Il m’est déjà arrivé en concert d’aborder quelques morceaux de Pärt ou Testi et j’ai même déjà participé une fois à une création mondiale aux côtés de Thomas Hampson à Houston, la création mondiale d’un opéra sur la vie de Da Ponte qui s’intitule The Phoenix, composé par Tarik O’Regan. Le livret de John Caird raconte l’histoire de Da Ponte qui produit son premier Don Giovanni en Amérique.  Cette musique était horriblement difficile à mémoriser. La partition regorgeait de micro-changements  et l’apprendre par cœur fut cauchemardesque. Sentiment partagé d’ailleurs par l’ensembles des chanteurs dont certains étaient plus rompus que moi à ce genre d’exercice. Mais à la fin de la 5e représentation, je regrettais déjà que l’aventure se termine. Lorsqu’on a l’honneur d’être choisi pour aborder une création, la préparation est toute particulière car il n’y a aucun modèle, il faut trouver en soi sa propre musique. Et ce qui est vrai pour la musique contemporaine est finalement vrai aussi pour le grand répertoire. Le plus important c’est d’être unique, c’est de comprendre qui l’on est pour être soi. Il faut être honnête avec soi-même et découvrir au plus profond de soi ce que tu veux donner à la musique et au public. S’il y a un message à faire passer aux jeunes, c’est bien celui-ci. La voix, la technique, sont des conditions nécessaires mais pas suffisantes.

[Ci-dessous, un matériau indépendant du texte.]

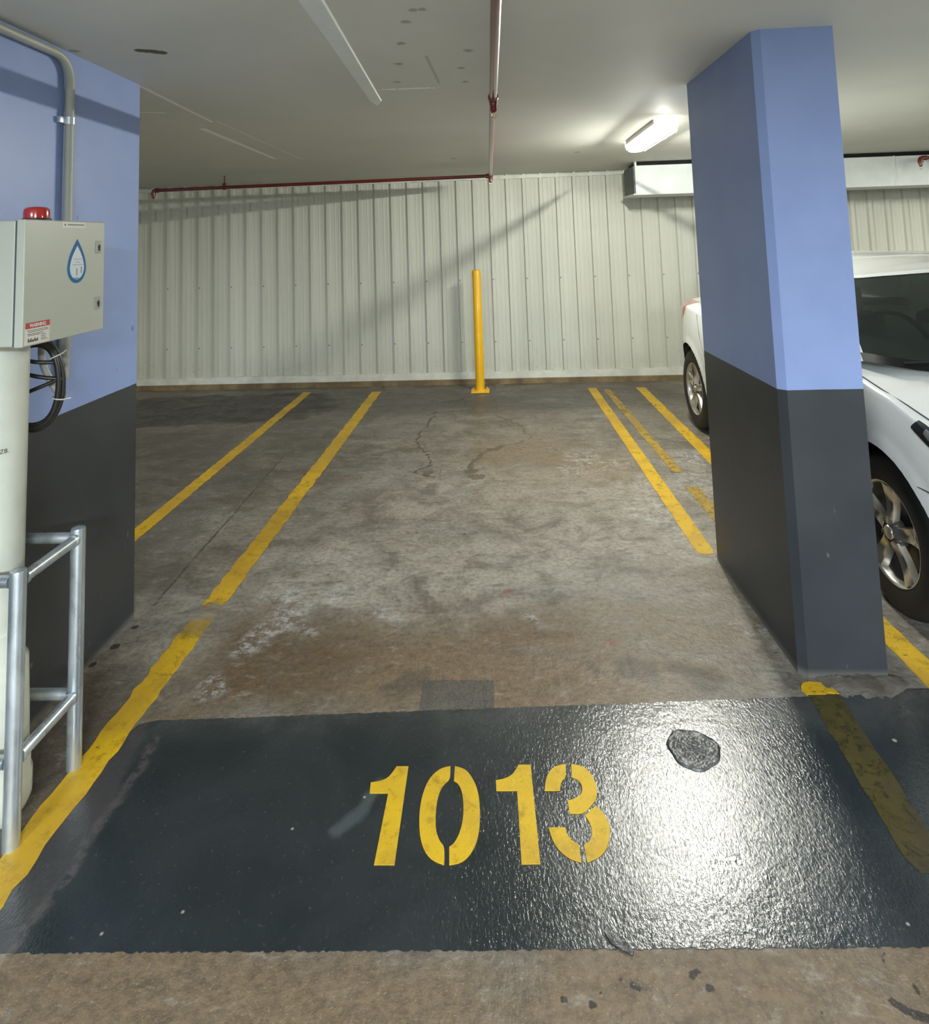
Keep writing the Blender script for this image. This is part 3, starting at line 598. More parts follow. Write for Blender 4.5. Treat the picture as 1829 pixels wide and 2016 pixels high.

Lorsque j’ai chanté pour la première fois Figaro, je devais me confronter aux versions de monstres sacrés tels que Samuel Ramey, Bryn Terfel ou Ruggiero Raimondi. Mais Samuel Ramey fait Samuel Ramey mieux que personne. Bryn Terfel fait Bryn Terfel mieux que personne et mieux que Luca Pisaroni. A moi de faire du Luca Pisaroni mieux que personne. Le plus grand compliment que l’on m’ait jamais adressé me fut lancé un soir à l’issue d’une représentation de Cosi où j’interprétais le rôle de Guglielmo par un spectateur qui s’exclama : je n’avais jamais entendu ce rôle interprété de la sorte auparavant.